Start of Material provided
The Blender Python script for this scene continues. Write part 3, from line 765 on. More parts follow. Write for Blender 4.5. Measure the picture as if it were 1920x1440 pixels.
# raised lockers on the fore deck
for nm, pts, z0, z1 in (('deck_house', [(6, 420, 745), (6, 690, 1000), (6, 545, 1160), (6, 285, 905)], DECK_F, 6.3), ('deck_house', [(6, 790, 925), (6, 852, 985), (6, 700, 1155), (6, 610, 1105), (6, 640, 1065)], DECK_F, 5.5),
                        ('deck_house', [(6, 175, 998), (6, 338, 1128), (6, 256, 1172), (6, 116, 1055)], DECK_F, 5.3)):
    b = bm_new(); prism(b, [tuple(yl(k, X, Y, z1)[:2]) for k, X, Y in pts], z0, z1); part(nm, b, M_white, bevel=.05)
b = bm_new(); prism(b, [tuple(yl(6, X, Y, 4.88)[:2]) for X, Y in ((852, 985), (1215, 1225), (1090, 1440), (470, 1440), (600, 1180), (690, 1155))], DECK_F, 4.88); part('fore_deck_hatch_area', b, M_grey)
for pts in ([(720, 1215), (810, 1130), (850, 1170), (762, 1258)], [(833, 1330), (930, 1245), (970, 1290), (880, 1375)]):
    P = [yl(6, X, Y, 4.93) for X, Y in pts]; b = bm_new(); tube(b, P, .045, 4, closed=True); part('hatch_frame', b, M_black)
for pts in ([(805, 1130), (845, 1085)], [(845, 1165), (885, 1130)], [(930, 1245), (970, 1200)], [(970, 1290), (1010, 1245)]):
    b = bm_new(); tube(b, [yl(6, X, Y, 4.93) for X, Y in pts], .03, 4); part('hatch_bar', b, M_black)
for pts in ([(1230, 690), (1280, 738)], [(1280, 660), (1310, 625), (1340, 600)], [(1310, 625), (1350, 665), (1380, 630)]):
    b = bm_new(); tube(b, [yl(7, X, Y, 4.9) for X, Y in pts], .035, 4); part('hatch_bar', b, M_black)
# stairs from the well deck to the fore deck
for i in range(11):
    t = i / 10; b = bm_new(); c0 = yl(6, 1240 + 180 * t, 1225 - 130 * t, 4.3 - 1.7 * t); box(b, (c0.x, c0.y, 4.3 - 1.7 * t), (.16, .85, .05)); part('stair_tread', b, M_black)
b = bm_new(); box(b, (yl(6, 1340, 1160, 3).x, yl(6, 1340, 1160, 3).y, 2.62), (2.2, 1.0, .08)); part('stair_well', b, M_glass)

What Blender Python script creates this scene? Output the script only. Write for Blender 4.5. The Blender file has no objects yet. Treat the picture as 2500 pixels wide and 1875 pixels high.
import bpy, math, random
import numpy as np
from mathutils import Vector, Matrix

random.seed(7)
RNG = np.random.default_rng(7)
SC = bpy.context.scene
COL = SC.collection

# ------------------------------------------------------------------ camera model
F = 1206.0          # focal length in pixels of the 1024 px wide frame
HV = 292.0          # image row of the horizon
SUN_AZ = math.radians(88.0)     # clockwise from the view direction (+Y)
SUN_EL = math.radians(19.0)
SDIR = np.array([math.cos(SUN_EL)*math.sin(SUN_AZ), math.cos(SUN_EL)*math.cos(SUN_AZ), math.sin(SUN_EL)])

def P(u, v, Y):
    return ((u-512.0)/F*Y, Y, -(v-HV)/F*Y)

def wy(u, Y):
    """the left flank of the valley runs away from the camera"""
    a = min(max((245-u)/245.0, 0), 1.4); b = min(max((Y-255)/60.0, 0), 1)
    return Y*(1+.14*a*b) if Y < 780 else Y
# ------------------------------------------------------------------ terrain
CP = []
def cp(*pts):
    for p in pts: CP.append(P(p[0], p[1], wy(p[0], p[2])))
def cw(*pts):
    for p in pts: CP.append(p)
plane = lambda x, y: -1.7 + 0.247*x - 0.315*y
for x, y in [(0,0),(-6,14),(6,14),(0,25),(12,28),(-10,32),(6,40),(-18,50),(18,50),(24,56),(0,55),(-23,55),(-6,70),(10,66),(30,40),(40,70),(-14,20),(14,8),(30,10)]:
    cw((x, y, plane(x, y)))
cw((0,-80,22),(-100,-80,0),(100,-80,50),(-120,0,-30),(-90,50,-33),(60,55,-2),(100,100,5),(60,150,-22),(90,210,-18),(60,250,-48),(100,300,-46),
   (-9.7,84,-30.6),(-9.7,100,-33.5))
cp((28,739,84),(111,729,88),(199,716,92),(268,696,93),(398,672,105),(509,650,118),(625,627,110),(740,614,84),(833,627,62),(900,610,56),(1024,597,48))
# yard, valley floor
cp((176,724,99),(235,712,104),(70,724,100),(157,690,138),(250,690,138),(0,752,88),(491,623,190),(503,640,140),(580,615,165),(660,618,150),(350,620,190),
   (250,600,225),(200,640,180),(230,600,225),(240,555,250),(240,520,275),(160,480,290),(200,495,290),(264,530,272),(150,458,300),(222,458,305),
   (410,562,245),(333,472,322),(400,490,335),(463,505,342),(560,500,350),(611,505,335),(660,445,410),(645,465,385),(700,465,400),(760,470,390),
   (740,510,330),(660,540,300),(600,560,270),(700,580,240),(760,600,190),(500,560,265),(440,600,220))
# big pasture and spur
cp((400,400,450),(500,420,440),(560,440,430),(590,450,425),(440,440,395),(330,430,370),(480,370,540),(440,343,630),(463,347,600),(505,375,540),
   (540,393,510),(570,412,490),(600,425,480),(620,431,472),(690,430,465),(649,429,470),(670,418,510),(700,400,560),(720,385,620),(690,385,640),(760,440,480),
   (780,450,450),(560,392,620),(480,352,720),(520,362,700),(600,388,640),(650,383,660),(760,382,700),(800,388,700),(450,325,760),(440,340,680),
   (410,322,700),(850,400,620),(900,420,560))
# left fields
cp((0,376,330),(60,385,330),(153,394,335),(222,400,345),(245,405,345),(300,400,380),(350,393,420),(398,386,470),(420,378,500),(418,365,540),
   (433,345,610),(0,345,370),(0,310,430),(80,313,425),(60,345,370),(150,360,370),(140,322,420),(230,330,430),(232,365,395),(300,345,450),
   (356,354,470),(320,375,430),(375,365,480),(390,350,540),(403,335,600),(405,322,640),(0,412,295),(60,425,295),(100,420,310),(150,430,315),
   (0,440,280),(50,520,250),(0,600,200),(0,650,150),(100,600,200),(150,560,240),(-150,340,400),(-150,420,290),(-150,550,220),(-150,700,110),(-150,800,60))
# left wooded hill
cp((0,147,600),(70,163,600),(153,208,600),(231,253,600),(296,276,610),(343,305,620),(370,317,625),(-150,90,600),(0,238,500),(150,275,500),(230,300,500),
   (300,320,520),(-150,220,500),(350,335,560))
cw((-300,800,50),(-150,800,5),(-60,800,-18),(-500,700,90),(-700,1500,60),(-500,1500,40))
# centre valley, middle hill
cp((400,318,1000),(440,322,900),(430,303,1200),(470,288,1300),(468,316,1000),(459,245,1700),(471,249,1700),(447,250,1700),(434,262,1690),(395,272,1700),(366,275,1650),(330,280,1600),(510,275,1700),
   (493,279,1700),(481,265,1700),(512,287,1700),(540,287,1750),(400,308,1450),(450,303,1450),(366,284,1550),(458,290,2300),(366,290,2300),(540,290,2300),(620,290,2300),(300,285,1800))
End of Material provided
(What to produce): Filter the entries down to the lines containing "picture". Copy each of those lines.

(Exercise output):
The Blender Python script for this scene continues. Write part 3, from line 765 on. More parts follow. Write for Blender 4.5. Measure the picture as if it were 1920x1440 pixels.
What Blender Python script creates this scene? Output the script only. Write for Blender 4.5. The Blender file has no objects yet. Treat the picture as 2500 pixels wide and 1875 pixels high.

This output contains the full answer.